━━ Data lines ━━

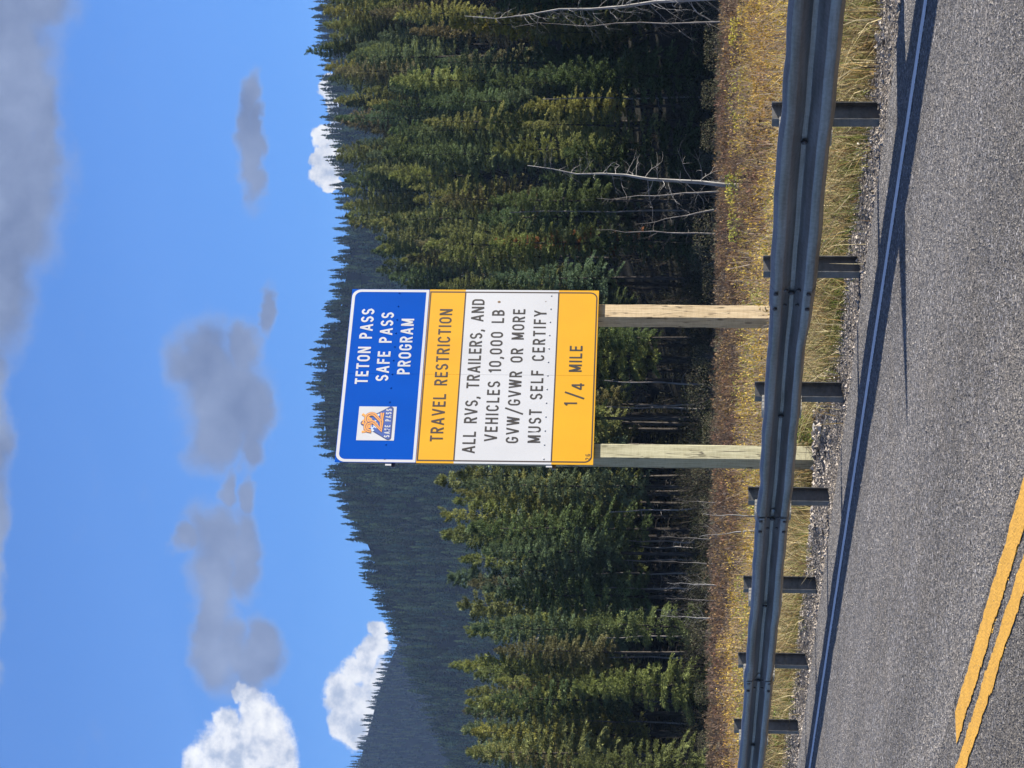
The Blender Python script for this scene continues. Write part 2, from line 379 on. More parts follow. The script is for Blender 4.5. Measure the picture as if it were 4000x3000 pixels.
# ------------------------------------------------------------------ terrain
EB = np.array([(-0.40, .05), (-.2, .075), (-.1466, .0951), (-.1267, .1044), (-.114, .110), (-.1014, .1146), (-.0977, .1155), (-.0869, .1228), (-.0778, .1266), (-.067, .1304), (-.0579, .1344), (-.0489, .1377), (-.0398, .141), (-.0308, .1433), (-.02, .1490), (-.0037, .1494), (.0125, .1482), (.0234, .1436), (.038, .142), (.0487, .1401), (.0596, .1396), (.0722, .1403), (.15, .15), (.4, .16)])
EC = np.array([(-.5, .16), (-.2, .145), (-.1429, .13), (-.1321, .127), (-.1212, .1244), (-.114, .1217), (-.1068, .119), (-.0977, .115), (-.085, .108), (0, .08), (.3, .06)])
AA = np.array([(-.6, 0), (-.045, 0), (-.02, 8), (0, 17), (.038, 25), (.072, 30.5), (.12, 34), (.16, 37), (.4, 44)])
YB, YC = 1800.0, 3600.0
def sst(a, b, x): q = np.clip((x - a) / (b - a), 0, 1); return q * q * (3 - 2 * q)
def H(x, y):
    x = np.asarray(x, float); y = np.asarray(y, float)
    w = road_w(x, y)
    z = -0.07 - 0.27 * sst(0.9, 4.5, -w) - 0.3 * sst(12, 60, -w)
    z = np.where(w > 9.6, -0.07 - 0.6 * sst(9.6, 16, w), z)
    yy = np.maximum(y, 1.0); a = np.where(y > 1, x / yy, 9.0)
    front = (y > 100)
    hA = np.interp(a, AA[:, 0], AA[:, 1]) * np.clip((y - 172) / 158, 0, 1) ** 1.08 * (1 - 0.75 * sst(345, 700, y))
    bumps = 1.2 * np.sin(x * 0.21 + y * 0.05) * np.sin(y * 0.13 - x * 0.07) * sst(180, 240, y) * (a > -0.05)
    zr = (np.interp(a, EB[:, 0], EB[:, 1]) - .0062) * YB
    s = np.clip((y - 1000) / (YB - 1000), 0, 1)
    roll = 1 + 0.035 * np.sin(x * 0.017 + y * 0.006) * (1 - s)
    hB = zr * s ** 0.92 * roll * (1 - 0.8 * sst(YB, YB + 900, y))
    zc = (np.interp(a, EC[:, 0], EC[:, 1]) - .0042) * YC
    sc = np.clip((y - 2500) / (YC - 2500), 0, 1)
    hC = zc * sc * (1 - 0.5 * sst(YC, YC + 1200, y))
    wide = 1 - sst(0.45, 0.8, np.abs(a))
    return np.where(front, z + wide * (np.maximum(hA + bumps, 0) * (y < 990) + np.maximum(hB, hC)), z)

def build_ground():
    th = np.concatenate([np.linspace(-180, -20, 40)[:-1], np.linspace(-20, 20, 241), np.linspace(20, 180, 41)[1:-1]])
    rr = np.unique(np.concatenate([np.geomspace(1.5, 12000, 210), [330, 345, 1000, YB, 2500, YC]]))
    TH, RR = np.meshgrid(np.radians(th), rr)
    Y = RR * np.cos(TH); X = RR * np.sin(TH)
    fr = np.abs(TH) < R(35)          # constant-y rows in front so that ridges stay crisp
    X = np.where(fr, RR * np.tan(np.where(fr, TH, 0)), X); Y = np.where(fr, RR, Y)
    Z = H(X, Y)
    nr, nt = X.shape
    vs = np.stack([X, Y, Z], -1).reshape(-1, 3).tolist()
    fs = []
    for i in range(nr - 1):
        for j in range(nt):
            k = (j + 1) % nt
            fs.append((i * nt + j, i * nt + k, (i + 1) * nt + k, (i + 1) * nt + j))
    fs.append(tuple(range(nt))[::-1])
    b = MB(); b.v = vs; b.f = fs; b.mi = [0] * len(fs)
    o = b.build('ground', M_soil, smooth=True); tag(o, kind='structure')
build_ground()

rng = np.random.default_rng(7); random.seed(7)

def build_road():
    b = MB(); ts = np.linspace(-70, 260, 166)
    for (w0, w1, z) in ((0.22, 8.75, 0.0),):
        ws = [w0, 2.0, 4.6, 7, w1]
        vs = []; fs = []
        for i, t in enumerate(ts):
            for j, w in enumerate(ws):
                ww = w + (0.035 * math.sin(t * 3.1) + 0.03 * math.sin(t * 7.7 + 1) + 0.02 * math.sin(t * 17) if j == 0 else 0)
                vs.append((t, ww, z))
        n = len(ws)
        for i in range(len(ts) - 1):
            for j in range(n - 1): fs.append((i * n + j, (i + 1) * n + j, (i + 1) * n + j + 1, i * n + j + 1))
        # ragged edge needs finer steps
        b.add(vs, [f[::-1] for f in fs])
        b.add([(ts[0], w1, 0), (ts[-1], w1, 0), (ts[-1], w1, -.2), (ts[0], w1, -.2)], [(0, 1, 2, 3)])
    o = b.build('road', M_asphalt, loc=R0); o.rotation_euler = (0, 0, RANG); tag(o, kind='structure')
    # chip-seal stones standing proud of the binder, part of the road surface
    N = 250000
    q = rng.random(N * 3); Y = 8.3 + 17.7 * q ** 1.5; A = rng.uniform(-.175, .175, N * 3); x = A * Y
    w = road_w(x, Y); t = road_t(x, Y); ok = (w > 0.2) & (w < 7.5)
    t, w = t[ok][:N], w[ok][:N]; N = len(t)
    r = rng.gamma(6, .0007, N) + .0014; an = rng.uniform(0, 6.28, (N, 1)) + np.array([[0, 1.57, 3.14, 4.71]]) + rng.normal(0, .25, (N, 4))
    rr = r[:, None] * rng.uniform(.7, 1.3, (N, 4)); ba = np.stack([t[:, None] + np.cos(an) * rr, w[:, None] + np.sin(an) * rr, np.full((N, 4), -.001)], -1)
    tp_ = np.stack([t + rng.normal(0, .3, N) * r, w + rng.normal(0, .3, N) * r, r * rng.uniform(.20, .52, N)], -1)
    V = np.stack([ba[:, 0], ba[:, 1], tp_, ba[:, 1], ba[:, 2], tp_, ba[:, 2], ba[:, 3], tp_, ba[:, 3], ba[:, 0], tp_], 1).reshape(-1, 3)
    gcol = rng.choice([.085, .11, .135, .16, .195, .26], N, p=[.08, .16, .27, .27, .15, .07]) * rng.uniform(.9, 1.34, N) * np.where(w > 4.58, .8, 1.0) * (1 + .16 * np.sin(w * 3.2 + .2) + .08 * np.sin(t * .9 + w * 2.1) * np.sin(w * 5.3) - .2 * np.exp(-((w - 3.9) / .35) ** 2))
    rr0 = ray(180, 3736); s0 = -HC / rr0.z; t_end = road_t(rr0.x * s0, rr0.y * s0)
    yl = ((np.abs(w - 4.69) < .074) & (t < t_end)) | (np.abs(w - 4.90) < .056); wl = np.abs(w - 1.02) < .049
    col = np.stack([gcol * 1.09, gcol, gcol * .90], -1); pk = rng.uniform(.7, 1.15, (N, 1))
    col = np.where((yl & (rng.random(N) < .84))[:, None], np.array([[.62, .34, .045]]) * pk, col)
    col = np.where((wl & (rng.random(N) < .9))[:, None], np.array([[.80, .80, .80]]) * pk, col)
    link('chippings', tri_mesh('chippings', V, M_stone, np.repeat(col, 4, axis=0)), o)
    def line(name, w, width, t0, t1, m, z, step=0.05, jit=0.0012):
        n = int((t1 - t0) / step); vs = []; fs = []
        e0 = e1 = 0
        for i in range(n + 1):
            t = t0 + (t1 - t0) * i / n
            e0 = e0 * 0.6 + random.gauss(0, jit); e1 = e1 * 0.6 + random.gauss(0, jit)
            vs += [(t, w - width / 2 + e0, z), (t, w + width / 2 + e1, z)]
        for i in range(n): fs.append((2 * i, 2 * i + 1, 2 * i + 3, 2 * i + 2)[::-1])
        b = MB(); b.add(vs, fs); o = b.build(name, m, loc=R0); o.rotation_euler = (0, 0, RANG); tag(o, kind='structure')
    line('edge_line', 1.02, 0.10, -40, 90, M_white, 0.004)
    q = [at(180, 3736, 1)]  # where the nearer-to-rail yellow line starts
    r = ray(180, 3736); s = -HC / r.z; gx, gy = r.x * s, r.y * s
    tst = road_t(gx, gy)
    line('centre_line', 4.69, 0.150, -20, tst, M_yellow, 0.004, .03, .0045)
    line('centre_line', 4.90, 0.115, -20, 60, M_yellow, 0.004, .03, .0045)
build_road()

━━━

Return all lines of the material above in which the word "part" occurs.

_Exercise answer_.
The Blender Python script for this scene continues. Write part 2, from line 379 on. More parts follow. The script is for Blender 4.5. Measure the picture as if it were 4000x3000 pixels.
    # chip-seal stones standing proud of the binder, part of the road surface